The mere thought of being a new parent at this stage in my life would be enough to cause panic. Oh, I know that if God decided to demonstrate His sense of humor and gave me the opportunity to become the ‘voice of experience’ in these matters, I’d embrace motherhood with joy. But it would definitely be mixed with a lot of “Are you kidding me??” and “This is crazy!!” And the look on my face for the entire 9 months would definitely mirror the whole deer in the headlights thing. I can’t even begin to imagine how it would look for the subsequent 18 years!
So imagine my consternation when I heard on the radio this morning that 47-year-old Kelly Preston and her 57-year-old husband, John Travolta, are expecting a baby. The news was enough to have me adding more shots of Red Bull to my commuter cup of coffee.

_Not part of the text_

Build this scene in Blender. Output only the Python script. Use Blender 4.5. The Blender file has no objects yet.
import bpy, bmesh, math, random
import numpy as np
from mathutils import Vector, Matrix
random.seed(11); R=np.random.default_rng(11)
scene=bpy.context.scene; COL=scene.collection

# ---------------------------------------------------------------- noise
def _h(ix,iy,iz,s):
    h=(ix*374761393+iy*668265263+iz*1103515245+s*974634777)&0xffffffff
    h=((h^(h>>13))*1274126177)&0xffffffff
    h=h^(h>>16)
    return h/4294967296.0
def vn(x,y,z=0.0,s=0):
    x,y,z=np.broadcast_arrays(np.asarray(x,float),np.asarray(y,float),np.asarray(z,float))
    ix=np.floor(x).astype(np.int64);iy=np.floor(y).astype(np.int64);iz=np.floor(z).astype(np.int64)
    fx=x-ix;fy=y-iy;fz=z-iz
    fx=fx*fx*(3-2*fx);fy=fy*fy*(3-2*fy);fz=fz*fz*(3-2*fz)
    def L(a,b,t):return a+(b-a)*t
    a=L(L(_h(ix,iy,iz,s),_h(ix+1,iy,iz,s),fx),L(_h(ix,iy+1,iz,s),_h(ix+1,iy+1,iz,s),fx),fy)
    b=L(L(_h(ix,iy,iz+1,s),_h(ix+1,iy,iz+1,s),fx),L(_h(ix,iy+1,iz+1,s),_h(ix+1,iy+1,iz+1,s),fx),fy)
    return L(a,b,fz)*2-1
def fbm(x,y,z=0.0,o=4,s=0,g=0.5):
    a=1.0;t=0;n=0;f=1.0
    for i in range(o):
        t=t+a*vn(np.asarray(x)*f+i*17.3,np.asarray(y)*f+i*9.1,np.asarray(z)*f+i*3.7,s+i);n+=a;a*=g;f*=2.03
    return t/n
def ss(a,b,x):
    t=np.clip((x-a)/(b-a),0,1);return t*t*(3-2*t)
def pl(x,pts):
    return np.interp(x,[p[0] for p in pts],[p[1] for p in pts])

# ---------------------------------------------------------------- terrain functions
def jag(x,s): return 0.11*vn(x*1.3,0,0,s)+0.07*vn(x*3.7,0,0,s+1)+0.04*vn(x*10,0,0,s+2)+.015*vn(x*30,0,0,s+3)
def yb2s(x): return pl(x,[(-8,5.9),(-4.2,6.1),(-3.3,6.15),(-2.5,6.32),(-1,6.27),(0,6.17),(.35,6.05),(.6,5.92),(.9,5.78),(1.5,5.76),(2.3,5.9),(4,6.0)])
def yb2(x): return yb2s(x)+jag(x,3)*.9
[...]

True, they’re celebrities and they don’t live in the same kind of world we mere mortals do. And I know they’ve had their share of family tragedy when they lost their teenaged son, so I wish them the best of luck. But I also know that since they can afford to park a Lear jet on their front lawn, they can certainly afford to hire someone to clean up a high chair covered with mashed peas. Heck, they can probably afford to hire someone to pick the peas and someone else to mash them!
Yeah, I guess it wouldn’t be so bad to be an older parent if you were wealthy and had access to cooks and maids and nannies to help split the parenting workload. I mean, actual people – and not all rolled into one mother.
For me, scrubbing a tub filled with bath toys or picking up a toy-strewn living room would leave me too exhausted to read bedtime stories. Or, maybe more accurately, reading bedtime stories would probably leave me too exhausted to do the cleaning thing. And I think I’ve passed the statute of limitations on knowing which kids’ gear is in and which is out. I’d be buying my kid a Dora the Explorer lunchbox when it was clear that I should’ve been buying Hello Kitty. Young parents seem to be able to handle these decisions whereas older parents are merely trying to decide if they took their Metamucil or if it was their kid’s Barney chewable vitamin.
Oh well. This is definitely not an issue I need to be concerned about and I am not making any announcements any time soon…unless it is to announce some fabulous trip around the world we’ve planned. (And that, too, seems to be pretty much a pipe dream unless we start playing the lottery.)
But I leave you with this thought: Parents are people to be greatly admired no matter what their age. They have an incredibly tough, albeit incredibly important job. And kids? Well, they are God’s gifts to the world and should be loved and cared for as the precious beings they are. But probably they should not drink any Red Bull.